### Direction
Copy out all of the material, matching it word for word.

### Information supplied

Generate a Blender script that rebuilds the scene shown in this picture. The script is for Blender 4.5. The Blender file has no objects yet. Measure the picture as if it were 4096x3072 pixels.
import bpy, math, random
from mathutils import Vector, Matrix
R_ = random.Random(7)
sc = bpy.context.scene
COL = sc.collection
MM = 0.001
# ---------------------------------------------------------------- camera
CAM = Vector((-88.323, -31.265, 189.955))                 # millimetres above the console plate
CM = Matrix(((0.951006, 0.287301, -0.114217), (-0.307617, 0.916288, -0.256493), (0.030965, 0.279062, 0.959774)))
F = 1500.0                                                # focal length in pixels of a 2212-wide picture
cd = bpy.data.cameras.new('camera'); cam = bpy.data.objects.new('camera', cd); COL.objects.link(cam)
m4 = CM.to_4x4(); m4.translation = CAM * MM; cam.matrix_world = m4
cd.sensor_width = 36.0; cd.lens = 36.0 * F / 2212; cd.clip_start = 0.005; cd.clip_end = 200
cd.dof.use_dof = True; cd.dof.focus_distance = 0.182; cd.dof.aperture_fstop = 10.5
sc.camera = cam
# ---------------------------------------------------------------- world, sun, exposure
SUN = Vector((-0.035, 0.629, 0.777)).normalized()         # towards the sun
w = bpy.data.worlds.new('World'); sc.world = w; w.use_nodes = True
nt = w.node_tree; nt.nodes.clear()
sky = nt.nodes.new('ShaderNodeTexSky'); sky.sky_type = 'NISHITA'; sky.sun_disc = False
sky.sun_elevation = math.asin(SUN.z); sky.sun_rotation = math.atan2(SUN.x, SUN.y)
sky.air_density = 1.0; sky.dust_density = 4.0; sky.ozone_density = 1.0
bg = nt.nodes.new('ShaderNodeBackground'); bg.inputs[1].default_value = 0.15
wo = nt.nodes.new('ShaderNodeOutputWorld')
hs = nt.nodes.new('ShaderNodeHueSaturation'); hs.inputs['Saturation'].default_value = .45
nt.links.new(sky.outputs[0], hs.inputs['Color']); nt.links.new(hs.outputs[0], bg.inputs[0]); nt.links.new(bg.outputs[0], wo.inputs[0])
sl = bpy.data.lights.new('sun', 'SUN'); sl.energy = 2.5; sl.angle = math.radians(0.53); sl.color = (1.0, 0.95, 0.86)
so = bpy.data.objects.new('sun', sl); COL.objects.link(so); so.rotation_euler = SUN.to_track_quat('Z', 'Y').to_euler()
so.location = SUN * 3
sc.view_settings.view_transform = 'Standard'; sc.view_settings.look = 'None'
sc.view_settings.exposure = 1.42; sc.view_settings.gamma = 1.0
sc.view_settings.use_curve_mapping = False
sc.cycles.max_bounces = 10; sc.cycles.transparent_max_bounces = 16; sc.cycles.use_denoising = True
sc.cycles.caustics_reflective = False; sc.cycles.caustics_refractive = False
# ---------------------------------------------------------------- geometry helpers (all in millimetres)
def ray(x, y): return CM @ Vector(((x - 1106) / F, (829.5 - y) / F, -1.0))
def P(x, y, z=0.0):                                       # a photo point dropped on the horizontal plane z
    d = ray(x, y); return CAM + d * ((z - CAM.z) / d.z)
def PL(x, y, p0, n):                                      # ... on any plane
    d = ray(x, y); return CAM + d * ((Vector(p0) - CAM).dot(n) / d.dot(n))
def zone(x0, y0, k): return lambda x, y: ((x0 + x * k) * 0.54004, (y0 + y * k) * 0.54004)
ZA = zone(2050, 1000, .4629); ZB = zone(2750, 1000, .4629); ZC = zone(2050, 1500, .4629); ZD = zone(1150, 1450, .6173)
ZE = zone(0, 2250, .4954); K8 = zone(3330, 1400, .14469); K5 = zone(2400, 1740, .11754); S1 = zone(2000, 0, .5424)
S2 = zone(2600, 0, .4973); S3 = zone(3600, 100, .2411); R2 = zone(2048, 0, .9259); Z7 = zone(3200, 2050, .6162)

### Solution
Generate a Blender script that rebuilds the scene shown in this picture. The script is for Blender 4.5. The Blender file has no objects yet. Measure the picture as if it were 4096x3072 pixels.
import bpy, math, random
from mathutils import Vector, Matrix
R_ = random.Random(7)
sc = bpy.context.scene
COL = sc.collection
MM = 0.001
# ---------------------------------------------------------------- camera
CAM = Vector((-88.323, -31.265, 189.955))                 # millimetres above the console plate
CM = Matrix(((0.951006, 0.287301, -0.114217), (-0.307617, 0.916288, -0.256493), (0.030965, 0.279062, 0.959774)))
F = 1500.0                                                # focal length in pixels of a 2212-wide picture
cd = bpy.data.cameras.new('camera'); cam = bpy.data.objects.new('camera', cd); COL.objects.link(cam)
m4 = CM.to_4x4(); m4.translation = CAM * MM; cam.matrix_world = m4
cd.sensor_width = 36.0; cd.lens = 36.0 * F / 2212; cd.clip_start = 0.005; cd.clip_end = 200
cd.dof.use_dof = True; cd.dof.focus_distance = 0.182; cd.dof.aperture_fstop = 10.5
sc.camera = cam
# ---------------------------------------------------------------- world, sun, exposure
SUN = Vector((-0.035, 0.629, 0.777)).normalized()         # towards the sun
w = bpy.data.worlds.new('World'); sc.world = w; w.use_nodes = True
nt = w.node_tree; nt.nodes.clear()
sky = nt.nodes.new('ShaderNodeTexSky'); sky.sky_type = 'NISHITA'; sky.sun_disc = False
sky.sun_elevation = math.asin(SUN.z); sky.sun_rotation = math.atan2(SUN.x, SUN.y)
sky.air_density = 1.0; sky.dust_density = 4.0; sky.ozone_density = 1.0
bg = nt.nodes.new('ShaderNodeBackground'); bg.inputs[1].default_value = 0.15
wo = nt.nodes.new('ShaderNodeOutputWorld')
hs = nt.nodes.new('ShaderNodeHueSaturation'); hs.inputs['Saturation'].default_value = .45
nt.links.new(sky.outputs[0], hs.inputs['Color']); nt.links.new(hs.outputs[0], bg.inputs[0]); nt.links.new(bg.outputs[0], wo.inputs[0])
sl = bpy.data.lights.new('sun', 'SUN'); sl.energy = 2.5; sl.angle = math.radians(0.53); sl.color = (1.0, 0.95, 0.86)
so = bpy.data.objects.new('sun', sl); COL.objects.link(so); so.rotation_euler = SUN.to_track_quat('Z', 'Y').to_euler()
so.location = SUN * 3
sc.view_settings.view_transform = 'Standard'; sc.view_settings.look = 'None'
sc.view_settings.exposure = 1.42; sc.view_settings.gamma = 1.0
sc.view_settings.use_curve_mapping = False
sc.cycles.max_bounces = 10; sc.cycles.transparent_max_bounces = 16; sc.cycles.use_denoising = True
sc.cycles.caustics_reflective = False; sc.cycles.caustics_refractive = False
# ---------------------------------------------------------------- geometry helpers (all in millimetres)
def ray(x, y): return CM @ Vector(((x - 1106) / F, (829.5 - y) / F, -1.0))
def P(x, y, z=0.0):                                       # a photo point dropped on the horizontal plane z
    d = ray(x, y); return CAM + d * ((z - CAM.z) / d.z)
def PL(x, y, p0, n):                                      # ... on any plane
    d = ray(x, y); return CAM + d * ((Vector(p0) - CAM).dot(n) / d.dot(n))
def zone(x0, y0, k): return lambda x, y: ((x0 + x * k) * 0.54004, (y0 + y * k) * 0.54004)
ZA = zone(2050, 1000, .4629); ZB = zone(2750, 1000, .4629); ZC = zone(2050, 1500, .4629); ZD = zone(1150, 1450, .6173)
ZE = zone(0, 2250, .4954); K8 = zone(3330, 1400, .14469); K5 = zone(2400, 1740, .11754); S1 = zone(2000, 0, .5424)
S2 = zone(2600, 0, .4973); S3 = zone(3600, 100, .2411); R2 = zone(2048, 0, .9259); Z7 = zone(3200, 2050, .6162)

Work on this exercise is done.